Your task:
You are to retype all of the data exactly as it appears.

═══ Data block

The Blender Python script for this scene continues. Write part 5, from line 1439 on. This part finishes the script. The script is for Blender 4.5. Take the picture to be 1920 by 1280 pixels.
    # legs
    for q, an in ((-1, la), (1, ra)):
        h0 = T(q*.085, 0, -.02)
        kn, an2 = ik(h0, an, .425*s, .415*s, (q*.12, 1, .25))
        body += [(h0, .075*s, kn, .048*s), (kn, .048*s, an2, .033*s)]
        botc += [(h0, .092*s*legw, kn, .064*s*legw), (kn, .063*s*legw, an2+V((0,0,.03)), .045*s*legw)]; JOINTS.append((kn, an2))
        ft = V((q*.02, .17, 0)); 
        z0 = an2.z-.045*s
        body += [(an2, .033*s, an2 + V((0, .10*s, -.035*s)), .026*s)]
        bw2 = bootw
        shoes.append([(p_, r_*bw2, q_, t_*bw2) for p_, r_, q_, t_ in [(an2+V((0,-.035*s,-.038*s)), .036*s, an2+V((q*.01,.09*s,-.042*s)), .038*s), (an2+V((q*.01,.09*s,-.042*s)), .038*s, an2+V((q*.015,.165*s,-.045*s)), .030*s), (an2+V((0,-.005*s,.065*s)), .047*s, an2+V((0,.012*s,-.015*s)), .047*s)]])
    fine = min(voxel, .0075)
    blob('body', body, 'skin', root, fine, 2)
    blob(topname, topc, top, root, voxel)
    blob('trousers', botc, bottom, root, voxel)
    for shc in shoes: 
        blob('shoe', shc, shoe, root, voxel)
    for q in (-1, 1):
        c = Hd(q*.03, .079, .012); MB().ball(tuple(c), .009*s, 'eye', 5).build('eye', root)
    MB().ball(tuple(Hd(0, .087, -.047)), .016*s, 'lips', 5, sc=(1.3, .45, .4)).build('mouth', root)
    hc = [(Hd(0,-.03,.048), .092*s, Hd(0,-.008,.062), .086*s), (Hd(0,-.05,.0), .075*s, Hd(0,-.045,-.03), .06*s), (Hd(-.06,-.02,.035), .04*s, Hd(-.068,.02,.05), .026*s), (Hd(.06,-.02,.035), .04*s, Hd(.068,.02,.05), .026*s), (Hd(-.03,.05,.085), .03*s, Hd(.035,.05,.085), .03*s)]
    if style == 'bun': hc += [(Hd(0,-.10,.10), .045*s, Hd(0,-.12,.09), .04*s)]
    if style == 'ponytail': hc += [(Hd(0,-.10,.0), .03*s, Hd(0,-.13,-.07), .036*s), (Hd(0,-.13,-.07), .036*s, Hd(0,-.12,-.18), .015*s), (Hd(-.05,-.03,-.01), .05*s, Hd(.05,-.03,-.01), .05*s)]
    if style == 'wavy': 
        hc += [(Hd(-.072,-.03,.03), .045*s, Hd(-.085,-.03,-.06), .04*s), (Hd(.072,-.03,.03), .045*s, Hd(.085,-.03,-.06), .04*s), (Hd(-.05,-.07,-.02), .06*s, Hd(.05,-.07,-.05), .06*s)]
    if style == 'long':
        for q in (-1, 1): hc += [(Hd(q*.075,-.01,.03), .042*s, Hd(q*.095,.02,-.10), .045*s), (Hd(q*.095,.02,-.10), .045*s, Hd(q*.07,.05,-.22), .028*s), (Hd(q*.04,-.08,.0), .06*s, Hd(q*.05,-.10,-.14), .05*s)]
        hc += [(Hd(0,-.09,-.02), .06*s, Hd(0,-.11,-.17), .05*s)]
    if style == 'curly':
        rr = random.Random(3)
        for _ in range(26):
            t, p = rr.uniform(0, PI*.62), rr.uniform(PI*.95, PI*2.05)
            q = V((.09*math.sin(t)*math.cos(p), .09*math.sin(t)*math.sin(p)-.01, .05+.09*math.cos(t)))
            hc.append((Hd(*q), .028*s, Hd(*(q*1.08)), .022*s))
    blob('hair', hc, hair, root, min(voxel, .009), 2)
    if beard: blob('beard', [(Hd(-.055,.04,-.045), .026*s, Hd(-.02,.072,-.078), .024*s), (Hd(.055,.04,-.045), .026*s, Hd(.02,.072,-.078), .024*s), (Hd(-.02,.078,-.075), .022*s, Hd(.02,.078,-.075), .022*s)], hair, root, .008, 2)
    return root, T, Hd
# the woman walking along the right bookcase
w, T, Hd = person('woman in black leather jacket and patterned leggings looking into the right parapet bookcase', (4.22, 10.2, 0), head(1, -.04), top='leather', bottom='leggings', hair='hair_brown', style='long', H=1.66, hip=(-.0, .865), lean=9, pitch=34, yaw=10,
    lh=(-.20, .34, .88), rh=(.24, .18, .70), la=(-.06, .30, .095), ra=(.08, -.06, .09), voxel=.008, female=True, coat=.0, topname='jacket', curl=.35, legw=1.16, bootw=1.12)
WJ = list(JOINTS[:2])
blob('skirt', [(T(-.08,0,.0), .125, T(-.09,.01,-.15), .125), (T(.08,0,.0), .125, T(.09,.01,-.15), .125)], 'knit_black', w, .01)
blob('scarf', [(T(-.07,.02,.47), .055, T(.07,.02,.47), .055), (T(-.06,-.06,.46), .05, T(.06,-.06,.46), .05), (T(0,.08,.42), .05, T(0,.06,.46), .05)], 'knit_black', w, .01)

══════

Exercise output:
The Blender Python script for this scene continues. Write part 5, from line 1439 on. This part finishes the script. The script is for Blender 4.5. Take the picture to be 1920 by 1280 pixels.
    # legs
    for q, an in ((-1, la), (1, ra)):
        h0 = T(q*.085, 0, -.02)
        kn, an2 = ik(h0, an, .425*s, .415*s, (q*.12, 1, .25))
        body += [(h0, .075*s, kn, .048*s), (kn, .048*s, an2, .033*s)]
        botc += [(h0, .092*s*legw, kn, .064*s*legw), (kn, .063*s*legw, an2+V((0,0,.03)), .045*s*legw)]; JOINTS.append((kn, an2))
        ft = V((q*.02, .17, 0)); 
        z0 = an2.z-.045*s
        body += [(an2, .033*s, an2 + V((0, .10*s, -.035*s)), .026*s)]
        bw2 = bootw
        shoes.append([(p_, r_*bw2, q_, t_*bw2) for p_, r_, q_, t_ in [(an2+V((0,-.035*s,-.038*s)), .036*s, an2+V((q*.01,.09*s,-.042*s)), .038*s), (an2+V((q*.01,.09*s,-.042*s)), .038*s, an2+V((q*.015,.165*s,-.045*s)), .030*s), (an2+V((0,-.005*s,.065*s)), .047*s, an2+V((0,.012*s,-.015*s)), .047*s)]])
    fine = min(voxel, .0075)
    blob('body', body, 'skin', root, fine, 2)
    blob(topname, topc, top, root, voxel)
    blob('trousers', botc, bottom, root, voxel)
    for shc in shoes: 
        blob('shoe', shc, shoe, root, voxel)
    for q in (-1, 1):
        c = Hd(q*.03, .079, .012); MB().ball(tuple(c), .009*s, 'eye', 5).build('eye', root)
    MB().ball(tuple(Hd(0, .087, -.047)), .016*s, 'lips', 5, sc=(1.3, .45, .4)).build('mouth', root)
    hc = [(Hd(0,-.03,.048), .092*s, Hd(0,-.008,.062), .086*s), (Hd(0,-.05,.0), .075*s, Hd(0,-.045,-.03), .06*s), (Hd(-.06,-.02,.035), .04*s, Hd(-.068,.02,.05), .026*s), (Hd(.06,-.02,.035), .04*s, Hd(.068,.02,.05), .026*s), (Hd(-.03,.05,.085), .03*s, Hd(.035,.05,.085), .03*s)]
    if style == 'bun': hc += [(Hd(0,-.10,.10), .045*s, Hd(0,-.12,.09), .04*s)]
    if style == 'ponytail': hc += [(Hd(0,-.10,.0), .03*s, Hd(0,-.13,-.07), .036*s), (Hd(0,-.13,-.07), .036*s, Hd(0,-.12,-.18), .015*s), (Hd(-.05,-.03,-.01), .05*s, Hd(.05,-.03,-.01), .05*s)]
    if style == 'wavy': 
        hc += [(Hd(-.072,-.03,.03), .045*s, Hd(-.085,-.03,-.06), .04*s), (Hd(.072,-.03,.03), .045*s, Hd(.085,-.03,-.06), .04*s), (Hd(-.05,-.07,-.02), .06*s, Hd(.05,-.07,-.05), .06*s)]
    if style == 'long':
        for q in (-1, 1): hc += [(Hd(q*.075,-.01,.03), .042*s, Hd(q*.095,.02,-.10), .045*s), (Hd(q*.095,.02,-.10), .045*s, Hd(q*.07,.05,-.22), .028*s), (Hd(q*.04,-.08,.0), .06*s, Hd(q*.05,-.10,-.14), .05*s)]
        hc += [(Hd(0,-.09,-.02), .06*s, Hd(0,-.11,-.17), .05*s)]
    if style == 'curly':
        rr = random.Random(3)
        for _ in range(26):
            t, p = rr.uniform(0, PI*.62), rr.uniform(PI*.95, PI*2.05)
            q = V((.09*math.sin(t)*math.cos(p), .09*math.sin(t)*math.sin(p)-.01, .05+.09*math.cos(t)))
            hc.append((Hd(*q), .028*s, Hd(*(q*1.08)), .022*s))
    blob('hair', hc, hair, root, min(voxel, .009), 2)
    if beard: blob('beard', [(Hd(-.055,.04,-.045), .026*s, Hd(-.02,.072,-.078), .024*s), (Hd(.055,.04,-.045), .026*s, Hd(.02,.072,-.078), .024*s), (Hd(-.02,.078,-.075), .022*s, Hd(.02,.078,-.075), .022*s)], hair, root, .008, 2)
    return root, T, Hd
# the woman walking along the right bookcase
w, T, Hd = person('woman in black leather jacket and patterned leggings looking into the right parapet bookcase', (4.22, 10.2, 0), head(1, -.04), top='leather', bottom='leggings', hair='hair_brown', style='long', H=1.66, hip=(-.0, .865), lean=9, pitch=34, yaw=10,
    lh=(-.20, .34, .88), rh=(.24, .18, .70), la=(-.06, .30, .095), ra=(.08, -.06, .09), voxel=.008, female=True, coat=.0, topname='jacket', curl=.35, legw=1.16, bootw=1.12)
WJ = list(JOINTS[:2])
blob('skirt', [(T(-.08,0,.0), .125, T(-.09,.01,-.15), .125), (T(.08,0,.0), .125, T(.09,.01,-.15), .125)], 'knit_black', w, .01)
blob('scarf', [(T(-.07,.02,.47), .055, T(.07,.02,.47), .055), (T(-.06,-.06,.46), .05, T(.06,-.06,.46), .05), (T(0,.08,.42), .05, T(0,.06,.46), .05)], 'knit_black', w, .01)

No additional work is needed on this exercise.